According to a preliminary report on the close call by the safety board, the American Airlines plane crossed a runway on Jan. 13 without clearance from air traffic control. That forced controllers to instruct pilots of a Delta Air Lines plane to abort their takeoff. The planes came within 1,400 feet of each other.

The union that represents American Airlines pilots said in a statement that it objected to electronic audio recordings because the practice could make pilots less candid.

An interview that puts pilots at ease “is critical to getting the most information in any safety investigation,” Capt. Dennis Tajer, a spokesman for the union, said in an interview. In a statement, the union said the safety board had recently begun requiring some witnesses to be electronically recorded.
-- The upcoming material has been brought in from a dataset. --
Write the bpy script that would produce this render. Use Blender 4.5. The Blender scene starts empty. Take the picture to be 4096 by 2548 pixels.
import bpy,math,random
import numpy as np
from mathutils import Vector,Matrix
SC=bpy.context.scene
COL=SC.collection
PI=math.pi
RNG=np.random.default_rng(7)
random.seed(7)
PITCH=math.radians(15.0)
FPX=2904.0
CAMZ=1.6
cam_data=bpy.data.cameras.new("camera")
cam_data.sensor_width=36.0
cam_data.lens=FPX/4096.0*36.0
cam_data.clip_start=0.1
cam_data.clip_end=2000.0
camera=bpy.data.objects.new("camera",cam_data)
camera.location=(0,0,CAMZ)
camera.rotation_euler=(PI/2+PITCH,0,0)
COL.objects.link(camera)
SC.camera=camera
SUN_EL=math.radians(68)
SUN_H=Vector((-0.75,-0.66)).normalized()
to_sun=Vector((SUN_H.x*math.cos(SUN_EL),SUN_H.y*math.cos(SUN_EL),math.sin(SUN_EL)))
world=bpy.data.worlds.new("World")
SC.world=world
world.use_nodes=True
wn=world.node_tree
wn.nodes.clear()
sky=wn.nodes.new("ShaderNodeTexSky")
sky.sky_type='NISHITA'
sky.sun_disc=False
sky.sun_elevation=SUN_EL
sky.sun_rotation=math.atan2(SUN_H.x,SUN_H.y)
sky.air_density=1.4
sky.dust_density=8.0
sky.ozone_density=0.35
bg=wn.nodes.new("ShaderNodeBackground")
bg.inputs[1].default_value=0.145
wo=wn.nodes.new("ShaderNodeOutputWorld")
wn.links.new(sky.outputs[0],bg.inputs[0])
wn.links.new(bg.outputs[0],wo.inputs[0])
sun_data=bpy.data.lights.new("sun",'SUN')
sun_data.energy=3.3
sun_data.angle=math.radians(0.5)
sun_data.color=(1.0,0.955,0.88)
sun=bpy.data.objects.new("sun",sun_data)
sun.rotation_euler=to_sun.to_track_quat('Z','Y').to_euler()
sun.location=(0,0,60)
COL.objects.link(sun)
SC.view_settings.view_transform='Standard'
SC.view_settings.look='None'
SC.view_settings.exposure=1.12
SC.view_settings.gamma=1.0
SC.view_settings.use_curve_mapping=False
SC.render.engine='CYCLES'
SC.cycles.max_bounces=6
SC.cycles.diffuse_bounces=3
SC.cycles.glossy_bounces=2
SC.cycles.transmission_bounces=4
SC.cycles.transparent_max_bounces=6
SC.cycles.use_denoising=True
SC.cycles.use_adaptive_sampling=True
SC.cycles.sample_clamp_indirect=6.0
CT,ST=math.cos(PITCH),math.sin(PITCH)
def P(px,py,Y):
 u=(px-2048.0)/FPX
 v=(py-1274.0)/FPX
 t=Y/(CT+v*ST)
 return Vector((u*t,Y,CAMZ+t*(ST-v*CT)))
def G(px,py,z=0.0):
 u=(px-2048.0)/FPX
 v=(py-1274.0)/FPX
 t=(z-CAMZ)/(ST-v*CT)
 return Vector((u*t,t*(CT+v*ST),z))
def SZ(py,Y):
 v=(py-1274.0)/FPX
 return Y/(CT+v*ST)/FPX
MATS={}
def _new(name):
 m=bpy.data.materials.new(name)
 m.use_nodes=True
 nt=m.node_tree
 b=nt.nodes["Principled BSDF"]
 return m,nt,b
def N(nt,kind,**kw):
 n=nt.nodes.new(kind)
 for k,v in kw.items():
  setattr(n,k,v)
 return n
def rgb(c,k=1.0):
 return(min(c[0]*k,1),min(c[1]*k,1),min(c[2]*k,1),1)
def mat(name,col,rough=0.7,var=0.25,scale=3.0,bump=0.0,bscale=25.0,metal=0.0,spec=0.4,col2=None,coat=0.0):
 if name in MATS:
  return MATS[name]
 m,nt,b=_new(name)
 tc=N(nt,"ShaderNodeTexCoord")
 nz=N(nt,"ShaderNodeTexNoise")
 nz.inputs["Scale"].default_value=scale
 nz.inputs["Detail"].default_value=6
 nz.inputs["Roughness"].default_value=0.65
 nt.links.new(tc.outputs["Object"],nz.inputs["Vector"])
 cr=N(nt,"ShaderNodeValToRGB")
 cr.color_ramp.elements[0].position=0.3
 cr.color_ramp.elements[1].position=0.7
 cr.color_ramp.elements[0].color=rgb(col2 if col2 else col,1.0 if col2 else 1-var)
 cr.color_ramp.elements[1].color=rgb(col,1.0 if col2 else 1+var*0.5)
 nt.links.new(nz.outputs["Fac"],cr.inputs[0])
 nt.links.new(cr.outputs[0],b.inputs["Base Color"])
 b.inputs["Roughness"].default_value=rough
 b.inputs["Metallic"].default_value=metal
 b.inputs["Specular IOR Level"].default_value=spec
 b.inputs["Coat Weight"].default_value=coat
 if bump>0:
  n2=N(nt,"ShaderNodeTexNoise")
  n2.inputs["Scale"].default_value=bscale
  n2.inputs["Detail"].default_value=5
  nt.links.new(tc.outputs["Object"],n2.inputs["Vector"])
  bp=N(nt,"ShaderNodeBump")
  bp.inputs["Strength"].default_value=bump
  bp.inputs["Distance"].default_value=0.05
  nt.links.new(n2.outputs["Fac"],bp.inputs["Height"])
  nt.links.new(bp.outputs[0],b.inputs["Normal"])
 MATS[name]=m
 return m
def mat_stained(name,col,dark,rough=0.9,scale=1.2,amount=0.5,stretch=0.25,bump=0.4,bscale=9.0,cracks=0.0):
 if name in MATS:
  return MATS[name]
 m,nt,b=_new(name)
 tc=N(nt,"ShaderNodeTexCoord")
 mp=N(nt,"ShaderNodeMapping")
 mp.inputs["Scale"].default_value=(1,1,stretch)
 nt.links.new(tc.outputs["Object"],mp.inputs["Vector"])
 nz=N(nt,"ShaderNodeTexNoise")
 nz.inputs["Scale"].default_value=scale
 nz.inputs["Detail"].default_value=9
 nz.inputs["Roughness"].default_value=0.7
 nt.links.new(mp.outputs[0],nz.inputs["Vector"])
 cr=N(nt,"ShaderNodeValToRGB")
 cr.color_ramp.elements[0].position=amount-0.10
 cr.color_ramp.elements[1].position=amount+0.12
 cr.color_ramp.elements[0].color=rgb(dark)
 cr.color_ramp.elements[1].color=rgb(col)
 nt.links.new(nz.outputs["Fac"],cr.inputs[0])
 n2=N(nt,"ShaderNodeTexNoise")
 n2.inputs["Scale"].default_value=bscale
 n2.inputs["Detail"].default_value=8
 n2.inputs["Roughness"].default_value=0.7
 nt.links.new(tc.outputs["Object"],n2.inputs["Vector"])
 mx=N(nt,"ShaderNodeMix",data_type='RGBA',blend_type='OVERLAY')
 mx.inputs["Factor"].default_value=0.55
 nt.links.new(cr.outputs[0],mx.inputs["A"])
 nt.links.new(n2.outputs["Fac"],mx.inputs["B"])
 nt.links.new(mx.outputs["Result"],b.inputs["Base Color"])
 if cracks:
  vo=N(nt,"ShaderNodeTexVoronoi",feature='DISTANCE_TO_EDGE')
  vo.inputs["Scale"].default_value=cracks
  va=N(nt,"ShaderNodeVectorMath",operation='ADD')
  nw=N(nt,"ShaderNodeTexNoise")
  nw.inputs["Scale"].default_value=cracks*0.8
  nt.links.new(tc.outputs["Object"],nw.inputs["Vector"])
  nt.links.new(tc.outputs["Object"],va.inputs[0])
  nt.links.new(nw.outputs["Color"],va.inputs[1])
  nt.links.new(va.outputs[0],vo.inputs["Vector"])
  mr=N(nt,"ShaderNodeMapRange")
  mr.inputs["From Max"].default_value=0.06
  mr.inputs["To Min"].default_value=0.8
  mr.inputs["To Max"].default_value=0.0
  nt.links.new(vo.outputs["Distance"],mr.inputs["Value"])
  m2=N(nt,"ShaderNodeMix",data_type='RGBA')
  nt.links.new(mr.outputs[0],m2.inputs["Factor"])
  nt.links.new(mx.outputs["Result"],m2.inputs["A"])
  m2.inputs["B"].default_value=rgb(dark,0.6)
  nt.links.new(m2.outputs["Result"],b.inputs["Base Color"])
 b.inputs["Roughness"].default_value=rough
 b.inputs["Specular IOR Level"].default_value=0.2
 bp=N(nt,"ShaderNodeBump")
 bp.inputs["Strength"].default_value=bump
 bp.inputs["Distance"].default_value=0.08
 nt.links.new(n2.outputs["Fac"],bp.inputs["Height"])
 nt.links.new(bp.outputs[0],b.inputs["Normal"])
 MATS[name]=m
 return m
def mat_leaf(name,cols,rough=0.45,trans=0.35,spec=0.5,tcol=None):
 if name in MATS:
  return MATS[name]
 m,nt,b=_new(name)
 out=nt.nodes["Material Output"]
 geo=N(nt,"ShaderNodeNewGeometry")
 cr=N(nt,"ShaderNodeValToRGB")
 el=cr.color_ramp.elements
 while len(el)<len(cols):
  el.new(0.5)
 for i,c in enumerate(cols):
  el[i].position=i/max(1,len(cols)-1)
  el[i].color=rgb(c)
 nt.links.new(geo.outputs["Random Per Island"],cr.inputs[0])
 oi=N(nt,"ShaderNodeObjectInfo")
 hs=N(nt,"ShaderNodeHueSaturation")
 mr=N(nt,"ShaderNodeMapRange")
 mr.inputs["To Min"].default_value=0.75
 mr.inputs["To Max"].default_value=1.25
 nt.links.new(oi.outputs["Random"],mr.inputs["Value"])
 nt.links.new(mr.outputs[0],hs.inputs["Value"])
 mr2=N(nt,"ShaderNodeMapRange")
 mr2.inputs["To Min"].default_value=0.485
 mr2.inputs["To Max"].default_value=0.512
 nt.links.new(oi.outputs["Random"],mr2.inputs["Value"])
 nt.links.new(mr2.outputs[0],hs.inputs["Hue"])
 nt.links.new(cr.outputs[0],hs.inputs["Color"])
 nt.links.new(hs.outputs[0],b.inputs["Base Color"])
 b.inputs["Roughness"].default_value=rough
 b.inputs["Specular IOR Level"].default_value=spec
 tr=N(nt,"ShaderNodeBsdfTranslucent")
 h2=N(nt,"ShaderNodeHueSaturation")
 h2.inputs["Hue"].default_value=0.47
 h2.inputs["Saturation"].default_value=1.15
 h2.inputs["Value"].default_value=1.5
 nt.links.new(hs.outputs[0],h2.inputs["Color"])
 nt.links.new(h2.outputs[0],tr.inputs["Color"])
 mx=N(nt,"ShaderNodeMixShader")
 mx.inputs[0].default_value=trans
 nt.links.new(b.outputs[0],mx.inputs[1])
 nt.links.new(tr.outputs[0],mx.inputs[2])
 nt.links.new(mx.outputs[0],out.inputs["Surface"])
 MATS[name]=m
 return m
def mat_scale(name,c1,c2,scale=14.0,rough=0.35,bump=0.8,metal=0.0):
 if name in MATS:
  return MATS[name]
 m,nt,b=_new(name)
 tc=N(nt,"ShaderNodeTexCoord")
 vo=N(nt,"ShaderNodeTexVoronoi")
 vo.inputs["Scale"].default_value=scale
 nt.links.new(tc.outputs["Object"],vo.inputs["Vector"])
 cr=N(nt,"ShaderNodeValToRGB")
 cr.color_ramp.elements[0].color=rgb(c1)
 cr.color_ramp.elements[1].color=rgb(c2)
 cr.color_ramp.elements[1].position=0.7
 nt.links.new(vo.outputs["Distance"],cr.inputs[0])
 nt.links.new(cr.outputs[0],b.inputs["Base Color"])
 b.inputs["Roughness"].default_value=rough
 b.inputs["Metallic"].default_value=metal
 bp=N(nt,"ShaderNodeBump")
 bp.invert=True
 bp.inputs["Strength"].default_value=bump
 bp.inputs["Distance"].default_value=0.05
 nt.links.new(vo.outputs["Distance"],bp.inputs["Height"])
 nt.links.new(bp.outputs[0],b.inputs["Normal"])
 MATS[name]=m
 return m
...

But the safety board said in a statement that recording interviews was a “longstanding practice” and that its staff had recorded interviews in “numerous past investigations involving commercial airlines.” The board said it had told the American Airlines pilots that a court reporter would also record their testimony and provide them with a transcript that they could review for accuracy.

The American Airlines crew have seven days to respond to the subpoenas, the agency said.

It said it had reviewed written statements from the Delta crew, adding that “their statements contain sufficient information for N.T.S.B. investigative purposes given their role in the incident.”

The cockpit recordings in both planes were “overwritten,” the safety board said, meaning that they were taped over, leaving no audio record of what pilots in either plane said to one another during the incident. The equipment that records cockpit conversations is designed to overwrite itself after two hours.

In its statement, the safety board noted that it recommended in 2018 that the Federal Aviation Administration require that cockpit voice recorders be capable of recording at least 25 hours of audio.

Last week, a Southwest plane and a FedEx jet narrowly avoided a collision at Austin-Bergstrom International Airport in Texas.